*Problem to work on*: Output, word for word, every line from the start of the listing down to and including the line that contains "COL = SC.collection"; include nothing else.

*Records for processing*:
* Begin *

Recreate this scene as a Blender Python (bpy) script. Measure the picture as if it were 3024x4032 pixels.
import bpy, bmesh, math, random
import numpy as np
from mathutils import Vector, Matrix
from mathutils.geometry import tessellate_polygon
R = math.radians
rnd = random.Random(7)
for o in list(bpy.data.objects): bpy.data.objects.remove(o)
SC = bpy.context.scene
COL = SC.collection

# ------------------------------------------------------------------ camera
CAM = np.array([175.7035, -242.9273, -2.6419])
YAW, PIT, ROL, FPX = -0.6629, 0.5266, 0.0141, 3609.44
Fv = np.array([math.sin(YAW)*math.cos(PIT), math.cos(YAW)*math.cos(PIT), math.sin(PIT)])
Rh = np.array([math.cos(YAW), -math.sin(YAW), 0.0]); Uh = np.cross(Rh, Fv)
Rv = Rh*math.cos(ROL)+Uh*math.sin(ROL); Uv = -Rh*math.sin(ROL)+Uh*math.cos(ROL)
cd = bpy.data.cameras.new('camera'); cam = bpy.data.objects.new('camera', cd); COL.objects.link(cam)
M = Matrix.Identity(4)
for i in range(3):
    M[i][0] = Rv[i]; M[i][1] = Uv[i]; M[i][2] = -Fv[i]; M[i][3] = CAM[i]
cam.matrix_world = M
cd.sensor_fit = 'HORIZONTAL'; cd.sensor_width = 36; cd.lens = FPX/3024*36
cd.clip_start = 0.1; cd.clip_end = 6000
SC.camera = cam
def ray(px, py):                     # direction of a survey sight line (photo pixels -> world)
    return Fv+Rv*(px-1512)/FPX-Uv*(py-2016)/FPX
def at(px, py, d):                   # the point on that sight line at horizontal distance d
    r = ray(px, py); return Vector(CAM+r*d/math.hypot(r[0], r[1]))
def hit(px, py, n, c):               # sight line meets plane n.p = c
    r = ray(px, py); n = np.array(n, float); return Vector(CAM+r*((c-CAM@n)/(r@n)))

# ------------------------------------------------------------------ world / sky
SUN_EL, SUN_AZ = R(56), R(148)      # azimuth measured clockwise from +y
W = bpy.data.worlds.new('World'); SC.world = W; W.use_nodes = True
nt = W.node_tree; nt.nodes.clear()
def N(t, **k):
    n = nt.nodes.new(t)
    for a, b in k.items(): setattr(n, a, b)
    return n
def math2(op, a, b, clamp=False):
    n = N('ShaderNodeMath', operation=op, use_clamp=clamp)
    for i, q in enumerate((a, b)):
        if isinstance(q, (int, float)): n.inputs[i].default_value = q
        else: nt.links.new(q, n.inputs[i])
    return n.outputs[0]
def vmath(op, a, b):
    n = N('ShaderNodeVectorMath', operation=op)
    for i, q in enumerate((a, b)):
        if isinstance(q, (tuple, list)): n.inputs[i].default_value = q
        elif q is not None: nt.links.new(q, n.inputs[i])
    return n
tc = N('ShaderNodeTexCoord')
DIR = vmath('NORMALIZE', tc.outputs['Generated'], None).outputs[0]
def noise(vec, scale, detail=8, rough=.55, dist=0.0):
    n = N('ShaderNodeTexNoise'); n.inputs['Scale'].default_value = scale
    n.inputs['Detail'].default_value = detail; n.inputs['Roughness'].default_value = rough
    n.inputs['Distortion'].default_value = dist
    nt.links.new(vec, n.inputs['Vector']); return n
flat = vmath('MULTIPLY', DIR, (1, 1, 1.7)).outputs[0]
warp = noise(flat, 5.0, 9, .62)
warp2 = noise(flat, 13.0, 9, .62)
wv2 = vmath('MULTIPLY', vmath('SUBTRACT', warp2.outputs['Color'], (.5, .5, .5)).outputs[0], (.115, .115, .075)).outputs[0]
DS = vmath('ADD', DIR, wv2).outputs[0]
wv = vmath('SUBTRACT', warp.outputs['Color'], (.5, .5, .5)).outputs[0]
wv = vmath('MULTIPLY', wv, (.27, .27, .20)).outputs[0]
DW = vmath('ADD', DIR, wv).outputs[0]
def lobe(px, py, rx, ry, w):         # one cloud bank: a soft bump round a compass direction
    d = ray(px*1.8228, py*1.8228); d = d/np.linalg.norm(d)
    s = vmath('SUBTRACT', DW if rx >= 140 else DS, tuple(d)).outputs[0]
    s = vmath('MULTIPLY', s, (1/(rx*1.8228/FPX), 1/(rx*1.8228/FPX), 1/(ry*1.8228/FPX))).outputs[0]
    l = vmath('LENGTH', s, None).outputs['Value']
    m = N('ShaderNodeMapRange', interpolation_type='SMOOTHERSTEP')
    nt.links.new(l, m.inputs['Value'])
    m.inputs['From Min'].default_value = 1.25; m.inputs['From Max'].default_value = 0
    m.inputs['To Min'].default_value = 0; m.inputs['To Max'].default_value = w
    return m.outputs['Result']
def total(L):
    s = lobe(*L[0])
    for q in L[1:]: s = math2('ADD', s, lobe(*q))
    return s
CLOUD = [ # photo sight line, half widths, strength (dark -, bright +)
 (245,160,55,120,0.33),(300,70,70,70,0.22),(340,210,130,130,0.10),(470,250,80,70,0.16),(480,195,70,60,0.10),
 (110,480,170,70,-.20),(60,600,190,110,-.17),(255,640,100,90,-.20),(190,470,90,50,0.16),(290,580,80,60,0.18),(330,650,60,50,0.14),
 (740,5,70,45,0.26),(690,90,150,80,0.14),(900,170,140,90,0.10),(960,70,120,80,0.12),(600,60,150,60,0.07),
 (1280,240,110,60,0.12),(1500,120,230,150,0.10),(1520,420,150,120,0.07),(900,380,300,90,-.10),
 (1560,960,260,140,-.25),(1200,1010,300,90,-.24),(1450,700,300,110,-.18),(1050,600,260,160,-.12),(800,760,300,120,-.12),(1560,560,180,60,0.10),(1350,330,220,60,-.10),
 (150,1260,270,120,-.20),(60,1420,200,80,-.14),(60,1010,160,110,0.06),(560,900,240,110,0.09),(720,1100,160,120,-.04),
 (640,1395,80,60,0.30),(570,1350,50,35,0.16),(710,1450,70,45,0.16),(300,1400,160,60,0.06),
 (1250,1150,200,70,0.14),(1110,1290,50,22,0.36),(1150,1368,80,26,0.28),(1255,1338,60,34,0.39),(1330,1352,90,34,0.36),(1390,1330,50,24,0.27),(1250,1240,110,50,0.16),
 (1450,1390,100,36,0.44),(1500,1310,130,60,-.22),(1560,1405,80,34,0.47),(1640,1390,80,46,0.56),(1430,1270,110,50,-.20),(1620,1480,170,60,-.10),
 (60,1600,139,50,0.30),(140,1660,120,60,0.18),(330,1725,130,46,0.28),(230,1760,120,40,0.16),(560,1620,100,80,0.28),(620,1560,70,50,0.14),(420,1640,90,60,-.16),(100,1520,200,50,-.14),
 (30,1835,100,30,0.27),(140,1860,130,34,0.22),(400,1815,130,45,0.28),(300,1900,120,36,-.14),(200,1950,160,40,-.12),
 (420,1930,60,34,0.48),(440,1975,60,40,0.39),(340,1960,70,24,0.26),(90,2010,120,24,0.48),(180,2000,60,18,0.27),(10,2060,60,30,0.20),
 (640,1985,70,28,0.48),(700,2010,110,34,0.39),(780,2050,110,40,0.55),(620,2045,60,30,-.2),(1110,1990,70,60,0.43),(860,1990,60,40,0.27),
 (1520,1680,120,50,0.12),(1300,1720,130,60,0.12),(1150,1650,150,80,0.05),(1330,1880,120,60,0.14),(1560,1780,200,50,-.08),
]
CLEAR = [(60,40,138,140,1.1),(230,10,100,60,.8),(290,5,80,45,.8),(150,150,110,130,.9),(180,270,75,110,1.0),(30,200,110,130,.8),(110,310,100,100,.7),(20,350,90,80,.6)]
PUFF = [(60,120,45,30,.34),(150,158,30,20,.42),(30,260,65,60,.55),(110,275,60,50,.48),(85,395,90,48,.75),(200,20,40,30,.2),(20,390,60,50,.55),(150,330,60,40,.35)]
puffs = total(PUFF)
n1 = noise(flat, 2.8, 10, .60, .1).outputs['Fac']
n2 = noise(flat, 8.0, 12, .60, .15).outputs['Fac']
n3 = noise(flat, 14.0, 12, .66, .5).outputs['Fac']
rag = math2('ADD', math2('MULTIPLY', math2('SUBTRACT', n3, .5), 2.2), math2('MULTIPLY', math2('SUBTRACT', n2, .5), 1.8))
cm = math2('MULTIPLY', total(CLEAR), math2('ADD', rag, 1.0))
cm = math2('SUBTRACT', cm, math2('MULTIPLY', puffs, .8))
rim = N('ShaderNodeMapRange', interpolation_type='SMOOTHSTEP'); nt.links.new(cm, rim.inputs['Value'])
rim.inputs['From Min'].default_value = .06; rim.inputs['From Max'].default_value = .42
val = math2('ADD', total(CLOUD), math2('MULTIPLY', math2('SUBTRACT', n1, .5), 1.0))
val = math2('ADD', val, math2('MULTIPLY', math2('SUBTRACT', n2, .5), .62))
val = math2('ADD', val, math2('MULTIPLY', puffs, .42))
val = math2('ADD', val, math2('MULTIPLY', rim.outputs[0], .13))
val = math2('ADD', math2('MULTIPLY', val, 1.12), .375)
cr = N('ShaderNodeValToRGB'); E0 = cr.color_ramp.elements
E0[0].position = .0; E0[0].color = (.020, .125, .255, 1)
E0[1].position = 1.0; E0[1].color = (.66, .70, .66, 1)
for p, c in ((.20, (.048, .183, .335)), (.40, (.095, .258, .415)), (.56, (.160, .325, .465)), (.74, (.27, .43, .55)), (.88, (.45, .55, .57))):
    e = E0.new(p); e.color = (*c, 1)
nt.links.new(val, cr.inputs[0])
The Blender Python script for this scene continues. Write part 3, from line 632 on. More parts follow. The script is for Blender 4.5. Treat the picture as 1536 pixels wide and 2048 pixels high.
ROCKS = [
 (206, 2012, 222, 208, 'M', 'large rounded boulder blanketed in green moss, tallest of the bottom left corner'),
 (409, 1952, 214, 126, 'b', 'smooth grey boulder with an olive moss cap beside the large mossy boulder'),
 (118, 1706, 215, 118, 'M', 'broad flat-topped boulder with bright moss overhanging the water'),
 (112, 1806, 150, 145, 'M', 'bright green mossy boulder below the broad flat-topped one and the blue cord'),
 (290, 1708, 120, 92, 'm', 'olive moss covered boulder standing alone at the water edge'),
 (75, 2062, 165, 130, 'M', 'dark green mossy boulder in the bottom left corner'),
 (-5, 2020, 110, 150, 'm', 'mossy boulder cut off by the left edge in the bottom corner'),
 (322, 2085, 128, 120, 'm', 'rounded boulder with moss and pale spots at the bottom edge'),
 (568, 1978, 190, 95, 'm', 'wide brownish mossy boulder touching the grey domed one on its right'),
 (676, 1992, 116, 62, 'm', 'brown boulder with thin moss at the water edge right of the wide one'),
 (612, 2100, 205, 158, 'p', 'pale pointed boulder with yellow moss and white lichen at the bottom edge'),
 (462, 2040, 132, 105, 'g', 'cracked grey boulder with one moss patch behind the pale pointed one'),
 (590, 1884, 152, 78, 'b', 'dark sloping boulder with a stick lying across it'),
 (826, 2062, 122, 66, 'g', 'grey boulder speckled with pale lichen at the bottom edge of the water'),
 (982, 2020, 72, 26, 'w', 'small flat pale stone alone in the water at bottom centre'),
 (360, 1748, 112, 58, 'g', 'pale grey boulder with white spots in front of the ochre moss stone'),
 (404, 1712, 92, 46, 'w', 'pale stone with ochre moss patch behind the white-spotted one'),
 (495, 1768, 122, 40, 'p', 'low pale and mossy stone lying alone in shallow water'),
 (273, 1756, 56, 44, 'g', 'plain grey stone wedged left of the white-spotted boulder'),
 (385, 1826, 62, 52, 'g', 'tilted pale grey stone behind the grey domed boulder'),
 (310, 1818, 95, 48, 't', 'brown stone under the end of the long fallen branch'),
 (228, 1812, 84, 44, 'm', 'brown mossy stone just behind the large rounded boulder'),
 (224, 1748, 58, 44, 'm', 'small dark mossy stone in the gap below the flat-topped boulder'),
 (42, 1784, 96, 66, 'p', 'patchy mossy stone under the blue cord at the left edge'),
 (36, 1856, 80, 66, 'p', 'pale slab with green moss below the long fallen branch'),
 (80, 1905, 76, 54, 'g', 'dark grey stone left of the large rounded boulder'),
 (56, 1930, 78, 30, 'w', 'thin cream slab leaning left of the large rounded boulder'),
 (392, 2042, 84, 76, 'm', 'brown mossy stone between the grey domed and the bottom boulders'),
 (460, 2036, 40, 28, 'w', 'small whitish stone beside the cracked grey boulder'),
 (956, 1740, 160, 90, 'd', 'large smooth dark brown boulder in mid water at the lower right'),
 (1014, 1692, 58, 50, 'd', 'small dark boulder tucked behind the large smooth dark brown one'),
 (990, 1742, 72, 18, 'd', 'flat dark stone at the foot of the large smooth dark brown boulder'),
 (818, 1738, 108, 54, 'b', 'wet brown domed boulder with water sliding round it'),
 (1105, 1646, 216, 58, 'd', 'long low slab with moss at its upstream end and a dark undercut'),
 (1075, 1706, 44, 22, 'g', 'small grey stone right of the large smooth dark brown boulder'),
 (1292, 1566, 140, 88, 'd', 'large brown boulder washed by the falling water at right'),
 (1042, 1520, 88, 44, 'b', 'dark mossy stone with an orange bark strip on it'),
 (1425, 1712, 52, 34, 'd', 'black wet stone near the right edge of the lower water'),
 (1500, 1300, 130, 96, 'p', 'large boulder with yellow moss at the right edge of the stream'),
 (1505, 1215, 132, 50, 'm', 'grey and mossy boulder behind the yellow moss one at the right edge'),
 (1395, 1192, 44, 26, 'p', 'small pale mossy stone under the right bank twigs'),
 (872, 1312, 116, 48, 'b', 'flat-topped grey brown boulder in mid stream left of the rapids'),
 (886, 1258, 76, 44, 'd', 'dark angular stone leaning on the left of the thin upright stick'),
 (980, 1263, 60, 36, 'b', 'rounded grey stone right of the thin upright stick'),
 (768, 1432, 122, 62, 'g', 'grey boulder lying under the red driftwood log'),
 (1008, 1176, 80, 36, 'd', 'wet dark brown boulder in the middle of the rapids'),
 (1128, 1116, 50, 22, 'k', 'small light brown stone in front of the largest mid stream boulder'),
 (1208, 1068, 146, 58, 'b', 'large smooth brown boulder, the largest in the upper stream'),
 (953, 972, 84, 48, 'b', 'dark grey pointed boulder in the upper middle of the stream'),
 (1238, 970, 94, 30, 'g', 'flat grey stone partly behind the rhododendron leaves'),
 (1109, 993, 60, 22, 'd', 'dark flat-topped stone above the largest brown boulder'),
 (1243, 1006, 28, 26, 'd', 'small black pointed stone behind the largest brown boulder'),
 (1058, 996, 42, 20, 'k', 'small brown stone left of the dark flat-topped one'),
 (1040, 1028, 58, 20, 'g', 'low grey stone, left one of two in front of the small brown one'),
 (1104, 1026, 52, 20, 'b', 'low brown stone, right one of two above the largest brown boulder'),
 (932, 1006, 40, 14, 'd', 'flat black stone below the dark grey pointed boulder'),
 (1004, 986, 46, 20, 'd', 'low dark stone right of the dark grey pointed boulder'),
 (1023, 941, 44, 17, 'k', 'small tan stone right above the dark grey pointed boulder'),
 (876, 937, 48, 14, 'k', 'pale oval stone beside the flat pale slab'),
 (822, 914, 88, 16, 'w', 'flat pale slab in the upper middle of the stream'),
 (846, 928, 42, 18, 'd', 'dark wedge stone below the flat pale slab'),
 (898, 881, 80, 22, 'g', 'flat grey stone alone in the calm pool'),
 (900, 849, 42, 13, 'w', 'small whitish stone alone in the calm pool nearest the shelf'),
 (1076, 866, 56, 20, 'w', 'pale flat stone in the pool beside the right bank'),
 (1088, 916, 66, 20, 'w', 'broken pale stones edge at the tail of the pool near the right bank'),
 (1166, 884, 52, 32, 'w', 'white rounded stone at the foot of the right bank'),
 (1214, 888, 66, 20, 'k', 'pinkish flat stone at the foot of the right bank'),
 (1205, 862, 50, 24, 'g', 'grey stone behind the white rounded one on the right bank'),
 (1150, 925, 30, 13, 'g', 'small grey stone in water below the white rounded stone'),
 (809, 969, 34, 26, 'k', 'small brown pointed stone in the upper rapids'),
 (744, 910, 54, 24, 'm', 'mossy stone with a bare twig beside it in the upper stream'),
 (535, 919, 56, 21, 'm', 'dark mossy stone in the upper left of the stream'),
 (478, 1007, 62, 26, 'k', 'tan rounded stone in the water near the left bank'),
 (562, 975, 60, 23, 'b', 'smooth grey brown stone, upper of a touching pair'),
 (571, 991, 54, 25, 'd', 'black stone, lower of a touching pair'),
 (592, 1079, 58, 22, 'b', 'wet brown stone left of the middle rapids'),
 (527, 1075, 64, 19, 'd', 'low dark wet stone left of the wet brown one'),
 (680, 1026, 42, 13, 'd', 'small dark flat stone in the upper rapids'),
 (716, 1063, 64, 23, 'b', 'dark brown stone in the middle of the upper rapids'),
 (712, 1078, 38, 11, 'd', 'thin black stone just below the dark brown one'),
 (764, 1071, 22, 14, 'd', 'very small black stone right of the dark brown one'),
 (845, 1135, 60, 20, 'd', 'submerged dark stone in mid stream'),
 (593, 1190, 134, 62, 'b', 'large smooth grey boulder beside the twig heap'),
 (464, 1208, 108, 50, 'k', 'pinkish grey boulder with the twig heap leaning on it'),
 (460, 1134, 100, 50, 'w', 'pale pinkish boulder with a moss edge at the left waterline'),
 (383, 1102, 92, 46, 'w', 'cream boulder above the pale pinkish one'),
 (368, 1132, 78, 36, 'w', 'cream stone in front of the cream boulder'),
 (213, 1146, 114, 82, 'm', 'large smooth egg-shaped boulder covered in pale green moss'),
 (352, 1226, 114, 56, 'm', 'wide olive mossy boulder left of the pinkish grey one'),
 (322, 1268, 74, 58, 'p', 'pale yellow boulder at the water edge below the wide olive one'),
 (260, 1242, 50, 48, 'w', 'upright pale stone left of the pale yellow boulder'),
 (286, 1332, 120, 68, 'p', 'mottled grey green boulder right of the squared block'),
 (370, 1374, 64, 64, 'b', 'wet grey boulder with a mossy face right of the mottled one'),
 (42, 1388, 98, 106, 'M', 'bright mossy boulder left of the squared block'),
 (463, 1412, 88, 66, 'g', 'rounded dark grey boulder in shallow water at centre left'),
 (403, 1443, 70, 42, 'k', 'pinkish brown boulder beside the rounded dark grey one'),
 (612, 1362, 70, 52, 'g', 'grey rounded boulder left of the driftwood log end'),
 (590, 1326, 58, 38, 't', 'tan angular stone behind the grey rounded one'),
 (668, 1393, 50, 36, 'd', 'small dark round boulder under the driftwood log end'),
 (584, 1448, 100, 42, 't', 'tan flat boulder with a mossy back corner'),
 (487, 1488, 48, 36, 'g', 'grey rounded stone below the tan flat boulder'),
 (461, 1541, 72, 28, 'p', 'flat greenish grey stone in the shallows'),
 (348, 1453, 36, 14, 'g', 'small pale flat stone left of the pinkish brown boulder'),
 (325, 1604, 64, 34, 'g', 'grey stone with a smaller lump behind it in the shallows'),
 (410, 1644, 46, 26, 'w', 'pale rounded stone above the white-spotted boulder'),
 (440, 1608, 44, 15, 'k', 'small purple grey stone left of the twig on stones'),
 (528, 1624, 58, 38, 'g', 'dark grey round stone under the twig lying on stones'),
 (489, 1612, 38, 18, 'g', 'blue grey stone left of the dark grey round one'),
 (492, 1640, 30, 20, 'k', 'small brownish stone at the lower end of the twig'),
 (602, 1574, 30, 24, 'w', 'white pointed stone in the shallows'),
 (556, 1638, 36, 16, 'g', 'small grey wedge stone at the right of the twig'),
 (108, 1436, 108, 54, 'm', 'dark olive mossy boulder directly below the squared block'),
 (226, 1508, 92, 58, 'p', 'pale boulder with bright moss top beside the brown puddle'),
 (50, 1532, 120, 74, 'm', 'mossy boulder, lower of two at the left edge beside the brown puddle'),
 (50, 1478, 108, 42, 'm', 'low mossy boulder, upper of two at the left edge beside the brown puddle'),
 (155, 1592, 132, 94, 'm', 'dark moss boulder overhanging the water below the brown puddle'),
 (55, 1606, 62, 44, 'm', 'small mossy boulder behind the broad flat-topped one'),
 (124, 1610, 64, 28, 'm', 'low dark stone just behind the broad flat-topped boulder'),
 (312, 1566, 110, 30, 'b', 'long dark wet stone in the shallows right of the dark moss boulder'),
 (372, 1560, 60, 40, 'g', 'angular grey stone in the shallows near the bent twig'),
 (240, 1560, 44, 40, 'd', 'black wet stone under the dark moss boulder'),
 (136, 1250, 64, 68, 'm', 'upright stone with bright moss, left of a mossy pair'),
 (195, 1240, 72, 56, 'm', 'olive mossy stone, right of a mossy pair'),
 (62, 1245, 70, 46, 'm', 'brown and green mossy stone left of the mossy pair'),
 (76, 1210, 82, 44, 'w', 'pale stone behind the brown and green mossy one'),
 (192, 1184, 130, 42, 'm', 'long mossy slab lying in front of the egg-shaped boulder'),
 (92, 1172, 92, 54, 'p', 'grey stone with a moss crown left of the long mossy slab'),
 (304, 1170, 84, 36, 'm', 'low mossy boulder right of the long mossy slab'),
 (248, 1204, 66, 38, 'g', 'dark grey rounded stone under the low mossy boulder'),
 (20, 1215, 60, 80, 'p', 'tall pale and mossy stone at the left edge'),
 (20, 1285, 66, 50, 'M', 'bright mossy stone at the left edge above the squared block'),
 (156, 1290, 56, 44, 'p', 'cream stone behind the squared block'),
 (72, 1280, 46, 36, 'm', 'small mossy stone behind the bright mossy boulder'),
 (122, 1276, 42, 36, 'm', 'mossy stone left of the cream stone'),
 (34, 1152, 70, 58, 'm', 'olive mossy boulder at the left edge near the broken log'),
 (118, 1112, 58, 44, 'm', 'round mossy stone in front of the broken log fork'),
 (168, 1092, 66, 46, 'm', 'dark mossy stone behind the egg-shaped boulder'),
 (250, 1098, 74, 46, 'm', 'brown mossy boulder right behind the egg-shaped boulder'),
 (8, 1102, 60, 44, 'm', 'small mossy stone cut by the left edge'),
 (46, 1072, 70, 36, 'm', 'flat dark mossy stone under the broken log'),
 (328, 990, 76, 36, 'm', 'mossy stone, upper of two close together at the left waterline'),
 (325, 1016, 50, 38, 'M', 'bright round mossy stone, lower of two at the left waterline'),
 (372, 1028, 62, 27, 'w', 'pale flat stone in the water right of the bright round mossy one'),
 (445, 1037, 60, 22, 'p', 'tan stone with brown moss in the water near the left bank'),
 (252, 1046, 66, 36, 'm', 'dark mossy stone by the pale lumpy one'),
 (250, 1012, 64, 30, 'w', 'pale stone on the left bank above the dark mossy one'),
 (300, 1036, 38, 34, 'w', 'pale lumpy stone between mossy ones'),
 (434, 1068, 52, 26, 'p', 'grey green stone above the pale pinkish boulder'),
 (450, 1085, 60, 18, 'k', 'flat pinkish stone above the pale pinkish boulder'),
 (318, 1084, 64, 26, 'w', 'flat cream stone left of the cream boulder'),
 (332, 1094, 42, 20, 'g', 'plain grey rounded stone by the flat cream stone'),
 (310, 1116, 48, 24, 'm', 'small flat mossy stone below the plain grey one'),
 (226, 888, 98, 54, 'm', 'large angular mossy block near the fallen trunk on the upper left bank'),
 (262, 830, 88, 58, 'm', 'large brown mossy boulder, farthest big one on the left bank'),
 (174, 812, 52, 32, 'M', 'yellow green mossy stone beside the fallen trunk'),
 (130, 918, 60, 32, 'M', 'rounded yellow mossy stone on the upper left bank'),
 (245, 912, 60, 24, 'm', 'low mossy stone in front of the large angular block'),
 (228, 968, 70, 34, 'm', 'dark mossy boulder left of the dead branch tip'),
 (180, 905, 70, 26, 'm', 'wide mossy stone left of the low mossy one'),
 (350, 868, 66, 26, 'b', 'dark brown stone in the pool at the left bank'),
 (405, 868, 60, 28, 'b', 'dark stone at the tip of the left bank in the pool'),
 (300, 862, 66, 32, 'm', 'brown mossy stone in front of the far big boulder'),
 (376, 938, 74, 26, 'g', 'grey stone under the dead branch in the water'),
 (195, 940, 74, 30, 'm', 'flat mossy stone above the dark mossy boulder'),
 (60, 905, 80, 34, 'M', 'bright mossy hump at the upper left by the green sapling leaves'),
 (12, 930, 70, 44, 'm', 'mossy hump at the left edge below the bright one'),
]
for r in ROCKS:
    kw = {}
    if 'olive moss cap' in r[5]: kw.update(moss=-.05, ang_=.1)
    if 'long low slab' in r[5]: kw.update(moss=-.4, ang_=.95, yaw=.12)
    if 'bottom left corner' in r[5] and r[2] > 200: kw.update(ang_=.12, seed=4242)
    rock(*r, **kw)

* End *

*Problem solution*:
Recreate this scene as a Blender Python (bpy) script. Measure the picture as if it were 3024x4032 pixels.
import bpy, bmesh, math, random
import numpy as np
from mathutils import Vector, Matrix
from mathutils.geometry import tessellate_polygon
R = math.radians
rnd = random.Random(7)
for o in list(bpy.data.objects): bpy.data.objects.remove(o)
SC = bpy.context.scene
COL = SC.collection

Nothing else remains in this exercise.